▶ **Problem to work on**: Repeat everything from the line holding "Model this scene" to the line holding "COL = S.collection", inclusive, exactly. Leave out the rest.

▶ **Given entries**:
- - - - - - -
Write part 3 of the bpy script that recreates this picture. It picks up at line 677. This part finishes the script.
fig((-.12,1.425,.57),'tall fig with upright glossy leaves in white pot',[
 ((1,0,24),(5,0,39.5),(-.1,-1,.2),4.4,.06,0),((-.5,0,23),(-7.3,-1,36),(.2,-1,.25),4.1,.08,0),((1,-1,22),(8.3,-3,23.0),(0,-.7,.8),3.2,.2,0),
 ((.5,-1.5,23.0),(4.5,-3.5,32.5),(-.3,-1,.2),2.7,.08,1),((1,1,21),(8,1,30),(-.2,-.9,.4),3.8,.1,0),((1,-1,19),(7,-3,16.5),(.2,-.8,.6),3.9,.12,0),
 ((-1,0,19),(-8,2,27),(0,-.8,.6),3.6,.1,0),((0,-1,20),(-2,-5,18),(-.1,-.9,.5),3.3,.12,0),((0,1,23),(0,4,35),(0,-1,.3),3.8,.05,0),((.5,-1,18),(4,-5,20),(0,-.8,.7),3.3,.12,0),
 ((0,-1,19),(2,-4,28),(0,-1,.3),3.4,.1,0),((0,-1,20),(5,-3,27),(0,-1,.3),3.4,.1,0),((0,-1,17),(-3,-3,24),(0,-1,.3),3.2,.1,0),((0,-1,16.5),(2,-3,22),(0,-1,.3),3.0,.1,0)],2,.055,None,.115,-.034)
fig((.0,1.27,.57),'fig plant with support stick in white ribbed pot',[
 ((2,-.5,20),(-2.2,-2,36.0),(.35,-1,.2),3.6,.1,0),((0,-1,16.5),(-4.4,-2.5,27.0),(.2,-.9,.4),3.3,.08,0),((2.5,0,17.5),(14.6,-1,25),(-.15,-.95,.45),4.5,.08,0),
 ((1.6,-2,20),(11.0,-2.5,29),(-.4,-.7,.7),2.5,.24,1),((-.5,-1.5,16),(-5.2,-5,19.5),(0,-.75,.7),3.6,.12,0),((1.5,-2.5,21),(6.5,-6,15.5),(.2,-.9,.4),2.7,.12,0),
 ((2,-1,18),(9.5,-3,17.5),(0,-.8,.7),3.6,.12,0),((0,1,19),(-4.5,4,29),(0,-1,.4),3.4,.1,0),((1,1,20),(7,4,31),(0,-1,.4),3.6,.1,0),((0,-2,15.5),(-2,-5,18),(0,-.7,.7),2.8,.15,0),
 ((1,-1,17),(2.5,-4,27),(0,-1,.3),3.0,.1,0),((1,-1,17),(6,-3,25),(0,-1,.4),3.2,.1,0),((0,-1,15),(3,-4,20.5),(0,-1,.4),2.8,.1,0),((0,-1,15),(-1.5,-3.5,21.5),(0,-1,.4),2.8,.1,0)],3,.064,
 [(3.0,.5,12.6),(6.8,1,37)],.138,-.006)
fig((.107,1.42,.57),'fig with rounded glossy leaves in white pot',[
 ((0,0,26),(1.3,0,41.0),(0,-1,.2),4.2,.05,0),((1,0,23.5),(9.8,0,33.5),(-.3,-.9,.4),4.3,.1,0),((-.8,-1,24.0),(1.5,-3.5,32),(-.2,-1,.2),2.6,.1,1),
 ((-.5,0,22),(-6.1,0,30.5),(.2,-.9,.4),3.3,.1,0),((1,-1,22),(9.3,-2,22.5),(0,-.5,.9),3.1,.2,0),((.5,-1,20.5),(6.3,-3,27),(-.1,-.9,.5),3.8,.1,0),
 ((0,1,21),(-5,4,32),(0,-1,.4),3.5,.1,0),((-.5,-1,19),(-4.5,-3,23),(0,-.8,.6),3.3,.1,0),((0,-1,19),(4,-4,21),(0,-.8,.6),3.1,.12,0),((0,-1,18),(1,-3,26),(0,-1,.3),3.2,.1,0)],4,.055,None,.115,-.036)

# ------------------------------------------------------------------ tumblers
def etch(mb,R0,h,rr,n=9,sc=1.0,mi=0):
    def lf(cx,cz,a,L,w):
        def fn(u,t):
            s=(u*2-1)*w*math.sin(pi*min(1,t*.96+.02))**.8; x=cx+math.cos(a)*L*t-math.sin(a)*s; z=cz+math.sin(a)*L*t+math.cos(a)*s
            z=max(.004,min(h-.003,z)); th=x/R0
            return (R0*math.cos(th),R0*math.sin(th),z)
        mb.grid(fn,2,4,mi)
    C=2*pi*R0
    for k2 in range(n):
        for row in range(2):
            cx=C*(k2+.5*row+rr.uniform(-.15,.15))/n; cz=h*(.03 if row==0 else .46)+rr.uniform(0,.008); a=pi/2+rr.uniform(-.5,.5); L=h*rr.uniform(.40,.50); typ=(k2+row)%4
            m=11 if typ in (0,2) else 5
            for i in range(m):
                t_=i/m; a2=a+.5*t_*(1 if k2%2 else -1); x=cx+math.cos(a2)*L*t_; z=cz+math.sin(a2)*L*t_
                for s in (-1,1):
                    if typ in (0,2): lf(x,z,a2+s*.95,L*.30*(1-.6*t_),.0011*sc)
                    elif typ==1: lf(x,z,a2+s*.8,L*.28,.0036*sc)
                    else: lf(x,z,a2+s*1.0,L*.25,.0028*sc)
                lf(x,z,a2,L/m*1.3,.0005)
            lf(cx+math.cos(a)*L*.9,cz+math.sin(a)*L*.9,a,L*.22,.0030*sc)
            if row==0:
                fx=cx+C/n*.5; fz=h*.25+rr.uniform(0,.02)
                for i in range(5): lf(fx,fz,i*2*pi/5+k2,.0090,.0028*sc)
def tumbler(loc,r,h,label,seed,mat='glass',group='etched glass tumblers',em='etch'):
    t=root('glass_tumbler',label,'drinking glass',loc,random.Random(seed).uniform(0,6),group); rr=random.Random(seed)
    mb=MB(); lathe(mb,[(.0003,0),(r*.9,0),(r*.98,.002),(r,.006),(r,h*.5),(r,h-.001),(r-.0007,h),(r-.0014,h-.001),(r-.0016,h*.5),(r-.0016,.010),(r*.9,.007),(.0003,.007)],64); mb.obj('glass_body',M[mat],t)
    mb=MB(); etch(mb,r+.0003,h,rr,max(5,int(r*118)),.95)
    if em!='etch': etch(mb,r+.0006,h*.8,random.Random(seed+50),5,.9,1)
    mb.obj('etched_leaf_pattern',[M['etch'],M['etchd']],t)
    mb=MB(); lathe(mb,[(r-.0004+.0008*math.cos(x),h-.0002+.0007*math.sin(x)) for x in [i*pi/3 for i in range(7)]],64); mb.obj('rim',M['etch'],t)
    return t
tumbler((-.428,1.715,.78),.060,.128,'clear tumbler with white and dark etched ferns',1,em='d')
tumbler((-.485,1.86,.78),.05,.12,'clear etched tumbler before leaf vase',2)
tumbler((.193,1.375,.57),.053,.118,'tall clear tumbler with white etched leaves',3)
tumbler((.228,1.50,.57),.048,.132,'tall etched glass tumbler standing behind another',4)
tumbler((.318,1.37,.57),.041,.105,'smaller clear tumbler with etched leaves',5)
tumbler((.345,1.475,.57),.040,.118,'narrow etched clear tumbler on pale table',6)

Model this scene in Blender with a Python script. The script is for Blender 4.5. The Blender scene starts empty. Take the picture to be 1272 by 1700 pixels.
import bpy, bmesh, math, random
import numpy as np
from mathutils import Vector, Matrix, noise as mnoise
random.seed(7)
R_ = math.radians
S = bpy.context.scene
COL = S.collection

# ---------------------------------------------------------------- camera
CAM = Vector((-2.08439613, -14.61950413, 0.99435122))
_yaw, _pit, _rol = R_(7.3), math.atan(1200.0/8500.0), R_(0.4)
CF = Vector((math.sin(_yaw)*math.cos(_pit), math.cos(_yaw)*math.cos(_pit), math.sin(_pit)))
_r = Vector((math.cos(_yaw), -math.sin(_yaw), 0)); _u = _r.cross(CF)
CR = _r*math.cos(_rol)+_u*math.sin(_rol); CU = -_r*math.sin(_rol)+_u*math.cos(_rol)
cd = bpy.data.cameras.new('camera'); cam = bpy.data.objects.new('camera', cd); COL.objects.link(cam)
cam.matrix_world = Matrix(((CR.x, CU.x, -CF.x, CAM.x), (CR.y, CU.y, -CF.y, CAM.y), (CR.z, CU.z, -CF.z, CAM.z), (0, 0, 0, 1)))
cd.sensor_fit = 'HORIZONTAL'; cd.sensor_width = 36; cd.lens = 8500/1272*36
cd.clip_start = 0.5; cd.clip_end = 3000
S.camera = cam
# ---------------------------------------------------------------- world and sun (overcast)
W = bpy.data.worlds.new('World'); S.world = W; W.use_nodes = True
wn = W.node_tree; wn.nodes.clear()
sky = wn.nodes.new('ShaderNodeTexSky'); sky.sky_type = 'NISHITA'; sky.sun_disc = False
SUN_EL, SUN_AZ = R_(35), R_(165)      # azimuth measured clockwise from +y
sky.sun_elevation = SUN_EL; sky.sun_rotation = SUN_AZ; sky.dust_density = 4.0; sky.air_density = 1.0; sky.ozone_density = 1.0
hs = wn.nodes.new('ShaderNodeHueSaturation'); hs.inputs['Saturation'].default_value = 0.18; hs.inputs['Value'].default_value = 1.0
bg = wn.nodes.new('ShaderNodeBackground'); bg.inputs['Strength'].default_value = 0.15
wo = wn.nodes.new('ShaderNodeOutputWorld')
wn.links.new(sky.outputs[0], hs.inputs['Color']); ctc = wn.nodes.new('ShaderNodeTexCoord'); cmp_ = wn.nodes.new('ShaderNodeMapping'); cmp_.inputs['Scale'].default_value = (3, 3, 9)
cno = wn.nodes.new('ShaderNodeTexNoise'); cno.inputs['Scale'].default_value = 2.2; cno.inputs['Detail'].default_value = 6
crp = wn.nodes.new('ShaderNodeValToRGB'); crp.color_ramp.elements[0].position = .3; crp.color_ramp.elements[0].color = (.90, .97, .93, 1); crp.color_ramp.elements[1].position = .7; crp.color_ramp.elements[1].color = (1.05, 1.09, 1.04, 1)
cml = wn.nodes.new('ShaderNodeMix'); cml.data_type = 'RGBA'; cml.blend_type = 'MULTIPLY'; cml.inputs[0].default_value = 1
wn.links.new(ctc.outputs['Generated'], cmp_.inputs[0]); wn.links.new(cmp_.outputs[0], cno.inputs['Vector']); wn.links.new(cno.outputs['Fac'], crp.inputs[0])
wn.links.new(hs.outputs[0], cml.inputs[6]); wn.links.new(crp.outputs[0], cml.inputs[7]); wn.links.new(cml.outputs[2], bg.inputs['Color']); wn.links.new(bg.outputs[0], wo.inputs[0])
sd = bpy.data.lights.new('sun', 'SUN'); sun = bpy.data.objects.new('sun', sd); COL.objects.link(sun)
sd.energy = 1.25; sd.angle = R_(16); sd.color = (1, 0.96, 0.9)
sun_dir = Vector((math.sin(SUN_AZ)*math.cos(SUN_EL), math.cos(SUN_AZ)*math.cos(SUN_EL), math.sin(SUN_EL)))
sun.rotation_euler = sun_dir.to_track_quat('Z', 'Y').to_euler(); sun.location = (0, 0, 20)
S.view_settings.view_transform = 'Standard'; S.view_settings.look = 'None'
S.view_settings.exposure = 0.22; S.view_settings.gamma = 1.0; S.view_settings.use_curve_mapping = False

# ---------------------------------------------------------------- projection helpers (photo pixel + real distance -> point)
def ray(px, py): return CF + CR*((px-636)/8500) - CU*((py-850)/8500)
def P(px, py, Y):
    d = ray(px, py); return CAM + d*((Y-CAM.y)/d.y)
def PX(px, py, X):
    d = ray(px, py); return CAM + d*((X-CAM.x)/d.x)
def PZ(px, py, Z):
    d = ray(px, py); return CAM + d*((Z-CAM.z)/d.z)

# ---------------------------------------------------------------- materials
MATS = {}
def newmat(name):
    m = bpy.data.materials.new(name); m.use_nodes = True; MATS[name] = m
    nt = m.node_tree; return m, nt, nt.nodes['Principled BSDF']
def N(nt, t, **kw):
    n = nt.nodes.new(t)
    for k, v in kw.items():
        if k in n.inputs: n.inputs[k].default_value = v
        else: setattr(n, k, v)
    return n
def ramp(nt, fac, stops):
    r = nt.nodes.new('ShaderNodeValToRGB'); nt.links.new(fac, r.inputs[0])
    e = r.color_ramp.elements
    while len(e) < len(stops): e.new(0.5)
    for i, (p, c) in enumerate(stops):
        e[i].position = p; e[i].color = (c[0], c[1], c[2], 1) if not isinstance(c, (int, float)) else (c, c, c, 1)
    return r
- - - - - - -
▶ **Final result**:
Model this scene in Blender with a Python script. The script is for Blender 4.5. The Blender scene starts empty. Take the picture to be 1272 by 1700 pixels.
import bpy, bmesh, math, random
import numpy as np
from mathutils import Vector, Matrix, noise as mnoise
random.seed(7)
R_ = math.radians
S = bpy.context.scene
COL = S.collection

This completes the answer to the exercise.